You found a beautiful patch of oak trees where the forest floor is turned upside down by deer feeding on acorns. Yet no deer show up when you’re in your tree stand.
Deer love to eat acorns but even acorns won't draw them in if there's nowhere for the deer to hide. While the forest here has massive, mature oaks that bear tons of nuts, it’s too open for deer to feel comfortable in during daylight hours. Hunters used to hunting deer around farmland think of fields as feeding areas and woods as bedding areas.
This is true, but mature woods with an open understory (underlying layer of vegetation is not the bedding area in this situation—it’s the feeding area.
Think of open woods as a clover field; deer go there to feed under the cover of darkness.

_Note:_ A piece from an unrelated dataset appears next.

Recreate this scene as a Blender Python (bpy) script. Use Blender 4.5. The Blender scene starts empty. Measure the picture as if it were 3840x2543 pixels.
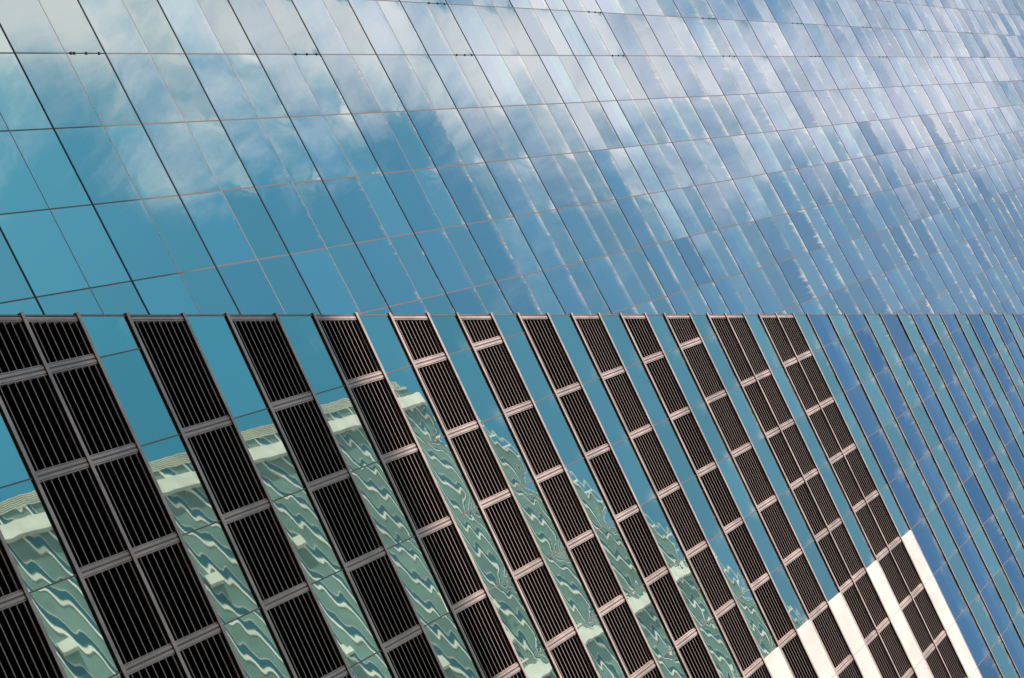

Hunt the edges where mature oak meets dense stands of heavy cover. Fingers, points, and bays where one type of cover extends into the other are better yet.
You hang your deer stand in your favorite oak patch where you’ve had luck in previous years. But every day the woods are deathly quiet.
Be mobile! Acorn crops vary greatly from one year to the next. In fact, all members of the red oak family are only capable of bearing nuts every two years (if conditions are favorable). White oaks can bear every year, but many natural factors affect the quantity of nuts they produce, such as precipitation and spring frosts. Keep scouting all through season to find where deer are feeding now. Deer are likely to return in the evening to the spot where they fed the previous night, or very close to it.
Or they may be leaving the area headed to cover the next morning. Set up to hunt the same evening you find the fresh sign, or the very next morning, with a minimum disturbance. Here’s where lightweight, climbing treestands, portable ground blinds, camo cloth, or improvised hunting blinds made from available cover come into play. Leaving to enter the area again the next day and spending an hour to set up a hang-on tree stand might not be as effective.
You hunt deer trails passing from brushy bedding areas into oak forest, but all that come by are does.
Look for parallel movement. When hunting the rut, or just before the rut, bucks cruise the edges where oak and brush meet, hoping to cut the trail of a hot doe that has passed from one type of cover to the next. Faint trails can be found paralleling the edges, mostly on the brushy side. (At night bucks can easily cruise open oak forest without the need to follow a trail.) Don’t expect to a find long, continuous, well-beaten trail paralleling the edge. Instead you will find short stretches that make up a trail system within a travel corridor.
Each noticeable stretch will only be a few yards long where the lay of the land constricts game to pass over the same spot for a short ways. The corridor still runs along the entire edge though. This strategy can be effective for hunting big woods bucks throughout the day—not just morning and evening.
Tip: How Well do You Know the Pre-Rut? Take this quiz and find out
Your well-selected hunting stand sites just don’t pay off.
Try still-hunting. This allows you to hunt more area, and to scout for fresh deer sign so you can quickly set up for their return. Parallel the edge like bucks do, but stay on the open forest side where you can move quietly. Hug the edge; look into the brush not just down the line, and hunt morning and evening when deer are also moving. The key is to move slow and stop often. When scouting for deer sign while still-hunting, do the scouting last; that is stop to peer into the brush and scan the open woods, and then look down for sign. I can’t count how many times I’ve been engrossed with the fresh sign at my feet only to look up to see white flags bounding away.